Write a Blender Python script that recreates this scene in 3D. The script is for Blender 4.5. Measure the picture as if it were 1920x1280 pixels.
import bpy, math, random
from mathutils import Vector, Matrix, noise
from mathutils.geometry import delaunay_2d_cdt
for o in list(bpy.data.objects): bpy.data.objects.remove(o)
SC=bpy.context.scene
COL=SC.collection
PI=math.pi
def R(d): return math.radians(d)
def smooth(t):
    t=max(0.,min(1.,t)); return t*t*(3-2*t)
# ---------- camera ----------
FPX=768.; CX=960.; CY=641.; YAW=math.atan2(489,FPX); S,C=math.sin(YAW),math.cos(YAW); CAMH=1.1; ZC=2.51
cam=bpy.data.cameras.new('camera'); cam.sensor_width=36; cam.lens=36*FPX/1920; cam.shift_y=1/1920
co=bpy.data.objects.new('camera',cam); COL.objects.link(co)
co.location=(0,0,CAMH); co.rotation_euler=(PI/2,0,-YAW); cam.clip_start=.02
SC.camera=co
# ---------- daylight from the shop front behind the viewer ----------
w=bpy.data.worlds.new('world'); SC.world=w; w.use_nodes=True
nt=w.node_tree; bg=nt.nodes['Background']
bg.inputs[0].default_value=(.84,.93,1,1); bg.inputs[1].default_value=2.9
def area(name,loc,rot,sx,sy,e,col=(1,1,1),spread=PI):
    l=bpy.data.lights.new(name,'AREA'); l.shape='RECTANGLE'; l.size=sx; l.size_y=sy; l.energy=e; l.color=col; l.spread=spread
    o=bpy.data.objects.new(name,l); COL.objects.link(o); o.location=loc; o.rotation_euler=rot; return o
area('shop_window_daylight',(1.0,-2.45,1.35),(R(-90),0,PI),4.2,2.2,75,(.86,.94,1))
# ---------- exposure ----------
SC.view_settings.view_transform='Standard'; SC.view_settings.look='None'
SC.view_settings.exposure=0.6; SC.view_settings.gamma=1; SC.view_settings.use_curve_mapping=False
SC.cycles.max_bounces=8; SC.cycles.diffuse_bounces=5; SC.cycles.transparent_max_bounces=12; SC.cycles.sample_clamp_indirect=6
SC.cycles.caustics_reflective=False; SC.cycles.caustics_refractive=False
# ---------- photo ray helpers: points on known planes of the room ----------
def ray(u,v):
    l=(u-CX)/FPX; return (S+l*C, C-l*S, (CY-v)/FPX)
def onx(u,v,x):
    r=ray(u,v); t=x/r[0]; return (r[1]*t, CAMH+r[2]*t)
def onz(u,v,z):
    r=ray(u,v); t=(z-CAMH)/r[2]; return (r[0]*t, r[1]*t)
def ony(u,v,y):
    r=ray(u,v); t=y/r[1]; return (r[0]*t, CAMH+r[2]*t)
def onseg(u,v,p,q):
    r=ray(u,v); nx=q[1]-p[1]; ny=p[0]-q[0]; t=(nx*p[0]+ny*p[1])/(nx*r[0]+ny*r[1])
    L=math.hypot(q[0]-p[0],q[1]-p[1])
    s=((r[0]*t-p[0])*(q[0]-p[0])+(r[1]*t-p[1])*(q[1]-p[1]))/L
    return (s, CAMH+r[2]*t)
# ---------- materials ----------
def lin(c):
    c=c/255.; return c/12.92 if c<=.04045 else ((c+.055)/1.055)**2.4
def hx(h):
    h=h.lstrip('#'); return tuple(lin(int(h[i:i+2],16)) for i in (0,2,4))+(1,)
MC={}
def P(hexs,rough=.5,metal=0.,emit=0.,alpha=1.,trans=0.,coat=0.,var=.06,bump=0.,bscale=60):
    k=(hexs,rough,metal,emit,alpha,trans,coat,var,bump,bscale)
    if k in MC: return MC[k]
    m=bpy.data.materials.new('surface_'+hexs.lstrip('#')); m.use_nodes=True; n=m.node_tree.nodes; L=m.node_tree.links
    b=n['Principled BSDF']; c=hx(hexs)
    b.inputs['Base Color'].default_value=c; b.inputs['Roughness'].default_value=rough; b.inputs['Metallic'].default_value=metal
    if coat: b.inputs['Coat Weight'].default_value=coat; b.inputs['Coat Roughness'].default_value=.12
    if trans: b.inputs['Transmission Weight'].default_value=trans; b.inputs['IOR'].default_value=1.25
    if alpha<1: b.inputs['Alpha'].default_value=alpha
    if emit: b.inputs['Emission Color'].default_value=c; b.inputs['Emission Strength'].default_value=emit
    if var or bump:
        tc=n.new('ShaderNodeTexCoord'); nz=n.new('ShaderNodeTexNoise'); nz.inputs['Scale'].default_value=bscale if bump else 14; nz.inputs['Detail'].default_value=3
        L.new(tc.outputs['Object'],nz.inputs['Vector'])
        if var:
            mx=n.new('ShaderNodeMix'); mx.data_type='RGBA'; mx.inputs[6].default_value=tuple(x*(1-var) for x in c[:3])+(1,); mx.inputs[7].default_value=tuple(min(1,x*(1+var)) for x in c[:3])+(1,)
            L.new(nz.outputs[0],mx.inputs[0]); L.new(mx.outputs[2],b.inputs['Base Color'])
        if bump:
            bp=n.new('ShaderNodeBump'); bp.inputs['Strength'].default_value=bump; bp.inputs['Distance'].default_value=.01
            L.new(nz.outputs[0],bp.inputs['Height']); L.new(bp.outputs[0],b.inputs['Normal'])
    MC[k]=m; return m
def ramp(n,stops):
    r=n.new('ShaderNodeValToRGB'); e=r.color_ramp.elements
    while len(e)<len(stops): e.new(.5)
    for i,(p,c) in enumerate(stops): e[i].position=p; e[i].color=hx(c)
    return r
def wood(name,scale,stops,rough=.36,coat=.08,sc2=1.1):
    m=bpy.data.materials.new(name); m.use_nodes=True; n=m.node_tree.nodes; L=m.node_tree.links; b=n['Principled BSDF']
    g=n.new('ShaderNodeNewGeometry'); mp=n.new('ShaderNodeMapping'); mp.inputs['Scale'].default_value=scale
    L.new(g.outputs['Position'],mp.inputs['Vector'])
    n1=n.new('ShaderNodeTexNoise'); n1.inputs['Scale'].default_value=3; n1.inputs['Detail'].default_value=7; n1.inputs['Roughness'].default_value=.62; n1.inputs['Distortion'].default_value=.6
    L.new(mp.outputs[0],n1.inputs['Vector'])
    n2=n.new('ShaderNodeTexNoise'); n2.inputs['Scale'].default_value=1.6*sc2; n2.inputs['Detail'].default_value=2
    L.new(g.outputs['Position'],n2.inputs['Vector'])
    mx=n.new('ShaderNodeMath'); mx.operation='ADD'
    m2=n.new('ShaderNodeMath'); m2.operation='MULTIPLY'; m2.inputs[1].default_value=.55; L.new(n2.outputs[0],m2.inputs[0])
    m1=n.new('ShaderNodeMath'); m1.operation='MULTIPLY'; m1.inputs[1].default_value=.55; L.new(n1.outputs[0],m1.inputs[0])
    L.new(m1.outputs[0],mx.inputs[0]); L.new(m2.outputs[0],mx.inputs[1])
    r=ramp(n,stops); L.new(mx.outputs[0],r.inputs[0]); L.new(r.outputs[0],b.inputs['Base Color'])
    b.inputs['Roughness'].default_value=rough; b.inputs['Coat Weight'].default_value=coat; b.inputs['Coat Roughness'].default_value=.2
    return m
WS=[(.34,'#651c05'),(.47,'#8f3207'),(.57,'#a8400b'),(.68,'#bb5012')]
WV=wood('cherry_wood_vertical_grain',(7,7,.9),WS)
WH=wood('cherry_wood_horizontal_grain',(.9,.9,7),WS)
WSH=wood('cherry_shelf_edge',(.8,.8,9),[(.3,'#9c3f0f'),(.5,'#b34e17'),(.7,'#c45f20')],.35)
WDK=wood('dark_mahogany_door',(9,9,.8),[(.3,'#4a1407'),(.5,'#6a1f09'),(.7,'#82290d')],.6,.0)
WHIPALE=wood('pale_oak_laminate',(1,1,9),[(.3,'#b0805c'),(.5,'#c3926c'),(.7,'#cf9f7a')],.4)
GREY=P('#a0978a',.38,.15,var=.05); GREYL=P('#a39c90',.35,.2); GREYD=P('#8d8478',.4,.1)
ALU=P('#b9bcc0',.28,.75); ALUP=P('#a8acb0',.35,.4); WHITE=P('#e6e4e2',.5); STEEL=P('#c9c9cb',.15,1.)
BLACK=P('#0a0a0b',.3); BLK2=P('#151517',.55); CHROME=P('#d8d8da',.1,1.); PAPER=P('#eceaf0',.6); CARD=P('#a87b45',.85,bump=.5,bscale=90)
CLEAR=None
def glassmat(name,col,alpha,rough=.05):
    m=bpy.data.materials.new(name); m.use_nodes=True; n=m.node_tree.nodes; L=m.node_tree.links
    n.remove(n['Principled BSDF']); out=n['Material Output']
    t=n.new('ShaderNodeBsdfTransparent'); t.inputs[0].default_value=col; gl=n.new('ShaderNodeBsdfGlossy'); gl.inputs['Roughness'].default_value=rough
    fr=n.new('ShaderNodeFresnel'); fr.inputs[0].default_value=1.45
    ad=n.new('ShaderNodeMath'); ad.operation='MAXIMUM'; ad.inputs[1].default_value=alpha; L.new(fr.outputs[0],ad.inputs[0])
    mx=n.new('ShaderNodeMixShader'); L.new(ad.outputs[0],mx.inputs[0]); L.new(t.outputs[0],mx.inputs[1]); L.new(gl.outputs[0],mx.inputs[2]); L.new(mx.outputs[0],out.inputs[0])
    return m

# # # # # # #

Show every line where the string "scene" appears.

Write a Blender Python script that recreates this scene in 3D. The script is for Blender 4.5. Measure the picture as if it were 1920x1280 pixels.
SC=bpy.context.scene